Write the data below out exactly as it stands. Do not include the pictures.

* _Dataset content_:

========

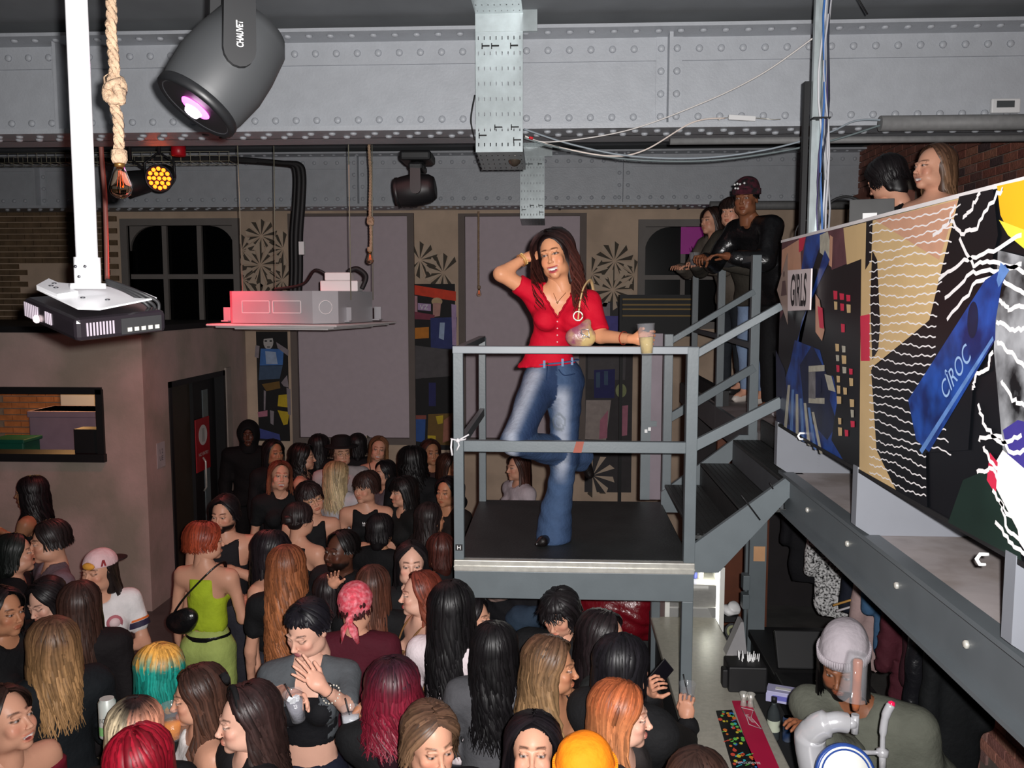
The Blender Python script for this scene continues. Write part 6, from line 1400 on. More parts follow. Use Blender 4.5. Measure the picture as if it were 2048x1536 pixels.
# ---- middle left
P('person with long brown-to-blonde hair in a black jacket seen from behind, far left', 105, 1292, 1.60, yaw=-165, top='jacket', topc=C(22, 26, 30), hair=H((86, 60, 46), (170, 130, 88), len=.34, vol=.018, nf=1.15, g0=.1, g1=.6), la='bent', ra='bent')
P('person with long dark brown hair and a black fur-trimmed jacket seen from behind', 160, 1212, 1.58, yaw=170, top='jacket', topc=C(24, 20, 22), hair=H((52, 34, 30), (66, 44, 36), len=.42, vol=.014), bot='skirt', botc=C(110, 98, 80))
HATS['ybeanie'] = None
def trucker_cap(root, hd, Rh, hs):
    s = SDF((-.13, -.16, -.02), (.13, .22, .18), .007); s.ell((0, .014, .045), (.089, .108, .092), .01); X, Y, Z = [s.lo[i] + s.h * np.arange(s.n[i]) for i in range(3)]; s.f = np.maximum(s.f, .040 - Z[None, None, :]).astype(np.float32)
    s.ell((0, -.10, .045), (.045, .06, .03), .002, 'd')
    V, Q = s.mesh(); V = relax(V, Q); V = (V * hs) @ Rh.T + hd; mobj('cap_crown', np_mesh('cap_crown', V, Q), M_cloth, root, color=C(226, 190, 192))
    s = SDF((-.11, .05, 0), (.11, .23, .09), .006); s.ell((0, .13, .045), (.075, .08, .010), .01); V, Q = s.mesh(); V = (V * hs) @ Rh.T + hd; mobj('cap_peak', np_mesh('cap_peak', V, Q), M_cloth, root, color=C(40, 28, 28))
    s = SDF((-.06, -.13, 0), (.06, -.03, .10), .005); s.ell((0, -.080, .052), (.040, .022, .022), .003); V, Q = s.mesh(); V = (V * hs) @ Rh.T + hd; mobj('cap_opening_lining', np_mesh('cap_opening_lining', V, Q), M_cloth, root, color=C(214, 150, 60))
    def patch(x, y, z, c, r=.016): 
        V = [(np.array((x, y, z)) + np.array((math.cos(a) * r * .3, math.cos(a) * -.0 - .0, math.sin(a) * r))) for a in [k * .785 for k in range(8)]]
    b = MB(); p0 = Vector(hd + Rh @ (np.array((.075, -.045, .07)) * hs)); n = Vector(Rh @ np.array((.8, -.45, .3))); b.prism([(-.015, -.018), (-.006, .018), (.006, .018), (.015, -.018), (.006, -.018), (0, .004), (-.006, -.018)], .006, frame(p0, Vector((0, 0, 1)).cross(n), (0, 0, 1))); b.build('cap_badge', mat('badge_red', C(150, 40, 44), .7), root)
HATS['trucker'] = trucker_cap
def jersey_prints(root, J, hd, Rh):
    ch = J['chest']; b = MB(); b.lathe([(.045, 0), (.045, .004), (0, .004)], 18, Vector(ch + np.array((.055, -.128, .03))), (0, -1, .1)); b.build('jersey_roundel', mat('jersey_rose', C(190, 110, 120), .7), root)
    b = MB(); b.lathe([(.030, 0), (.030, .004), (0, .004)], 14, Vector(ch + np.array((.055, -.133, .03))), (0, -1, .1)); b.build('jersey_roundel_core', mat('jersey_pale', C(228, 200, 200), .7), root)
    b = MB(); b.box((-.11, -.128, -.02), (.03, -.112, .05), M=Matrix.Translation(ch + np.array((0, -.006, -.13)))); b.build('jersey_panel', mat('jersey_red', C(222, 60, 44), .7, var=.4, vscale=30), root)
    b = MB(); b.box((-.10, -.132, -.005), (.12, -.10, .012), M=Matrix.Translation(ch + np.array((0, .0, -.19)))); b.build('jersey_stripe', mat('jersey_navy', C(40, 30, 60), .7), root)
    for k in 'LR':
        e = J['el' + k] * .55 + J['sh' + k] * .45; d = Vector(J['el' + k] - J['sh' + k]).normalized(); b = MB(); b.lathe([(.066, -.02), (.0665, .0), (.066, .015)], 18, Vector(e), d, closed=True); b.build('sleeve_stripe', mat('jersey_navy'), root)
        b = MB(); b.lathe([(.0665, -.035), (.067, -.022)], 18, Vector(e), d, closed=True); b.build('sleeve_stripe', mat('jersey_orange', C(222, 110, 44), .7), root)
P('person in a backwards pink and white cap and a white sports jersey', 198, 1143, 1.56, yaw=8, hy=-50, skin='fair', top='tee', topc=C(226, 222, 222), hair=H((40, 30, 28), len=.30, vol=.0, back=1.5, face=80, under=1), hat='trucker', la='cross', ra='bent', bot='jeans', botc=C(150, 160, 170), extra=jersey_prints, armr=1.1, eyes=0)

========

* _Final result_:
The Blender Python script for this scene continues. Write part 6, from line 1400 on. More parts follow. Use Blender 4.5. Measure the picture as if it were 2048x1536 pixels.
# ---- middle left
P('person with long brown-to-blonde hair in a black jacket seen from behind, far left', 105, 1292, 1.60, yaw=-165, top='jacket', topc=C(22, 26, 30), hair=H((86, 60, 46), (170, 130, 88), len=.34, vol=.018, nf=1.15, g0=.1, g1=.6), la='bent', ra='bent')
P('person with long dark brown hair and a black fur-trimmed jacket seen from behind', 160, 1212, 1.58, yaw=170, top='jacket', topc=C(24, 20, 22), hair=H((52, 34, 30), (66, 44, 36), len=.42, vol=.014), bot='skirt', botc=C(110, 98, 80))
HATS['ybeanie'] = None
def trucker_cap(root, hd, Rh, hs):
    s = SDF((-.13, -.16, -.02), (.13, .22, .18), .007); s.ell((0, .014, .045), (.089, .108, .092), .01); X, Y, Z = [s.lo[i] + s.h * np.arange(s.n[i]) for i in range(3)]; s.f = np.maximum(s.f, .040 - Z[None, None, :]).astype(np.float32)
    s.ell((0, -.10, .045), (.045, .06, .03), .002, 'd')
    V, Q = s.mesh(); V = relax(V, Q); V = (V * hs) @ Rh.T + hd; mobj('cap_crown', np_mesh('cap_crown', V, Q), M_cloth, root, color=C(226, 190, 192))
    s = SDF((-.11, .05, 0), (.11, .23, .09), .006); s.ell((0, .13, .045), (.075, .08, .010), .01); V, Q = s.mesh(); V = (V * hs) @ Rh.T + hd; mobj('cap_peak', np_mesh('cap_peak', V, Q), M_cloth, root, color=C(40, 28, 28))
    s = SDF((-.06, -.13, 0), (.06, -.03, .10), .005); s.ell((0, -.080, .052), (.040, .022, .022), .003); V, Q = s.mesh(); V = (V * hs) @ Rh.T + hd; mobj('cap_opening_lining', np_mesh('cap_opening_lining', V, Q), M_cloth, root, color=C(214, 150, 60))
    def patch(x, y, z, c, r=.016): 
        V = [(np.array((x, y, z)) + np.array((math.cos(a) * r * .3, math.cos(a) * -.0 - .0, math.sin(a) * r))) for a in [k * .785 for k in range(8)]]
    b = MB(); p0 = Vector(hd + Rh @ (np.array((.075, -.045, .07)) * hs)); n = Vector(Rh @ np.array((.8, -.45, .3))); b.prism([(-.015, -.018), (-.006, .018), (.006, .018), (.015, -.018), (.006, -.018), (0, .004), (-.006, -.018)], .006, frame(p0, Vector((0, 0, 1)).cross(n), (0, 0, 1))); b.build('cap_badge', mat('badge_red', C(150, 40, 44), .7), root)
HATS['trucker'] = trucker_cap
def jersey_prints(root, J, hd, Rh):
    ch = J['chest']; b = MB(); b.lathe([(.045, 0), (.045, .004), (0, .004)], 18, Vector(ch + np.array((.055, -.128, .03))), (0, -1, .1)); b.build('jersey_roundel', mat('jersey_rose', C(190, 110, 120), .7), root)
    b = MB(); b.lathe([(.030, 0), (.030, .004), (0, .004)], 14, Vector(ch + np.array((.055, -.133, .03))), (0, -1, .1)); b.build('jersey_roundel_core', mat('jersey_pale', C(228, 200, 200), .7), root)
    b = MB(); b.box((-.11, -.128, -.02), (.03, -.112, .05), M=Matrix.Translation(ch + np.array((0, -.006, -.13)))); b.build('jersey_panel', mat('jersey_red', C(222, 60, 44), .7, var=.4, vscale=30), root)
    b = MB(); b.box((-.10, -.132, -.005), (.12, -.10, .012), M=Matrix.Translation(ch + np.array((0, .0, -.19)))); b.build('jersey_stripe', mat('jersey_navy', C(40, 30, 60), .7), root)
    for k in 'LR':
        e = J['el' + k] * .55 + J['sh' + k] * .45; d = Vector(J['el' + k] - J['sh' + k]).normalized(); b = MB(); b.lathe([(.066, -.02), (.0665, .0), (.066, .015)], 18, Vector(e), d, closed=True); b.build('sleeve_stripe', mat('jersey_navy'), root)
        b = MB(); b.lathe([(.0665, -.035), (.067, -.022)], 18, Vector(e), d, closed=True); b.build('sleeve_stripe', mat('jersey_orange', C(222, 110, 44), .7), root)
P('person in a backwards pink and white cap and a white sports jersey', 198, 1143, 1.56, yaw=8, hy=-50, skin='fair', top='tee', topc=C(226, 222, 222), hair=H((40, 30, 28), len=.30, vol=.0, back=1.5, face=80, under=1), hat='trucker', la='cross', ra='bent', bot='jeans', botc=C(150, 160, 170), extra=jersey_prints, armr=1.1, eyes=0)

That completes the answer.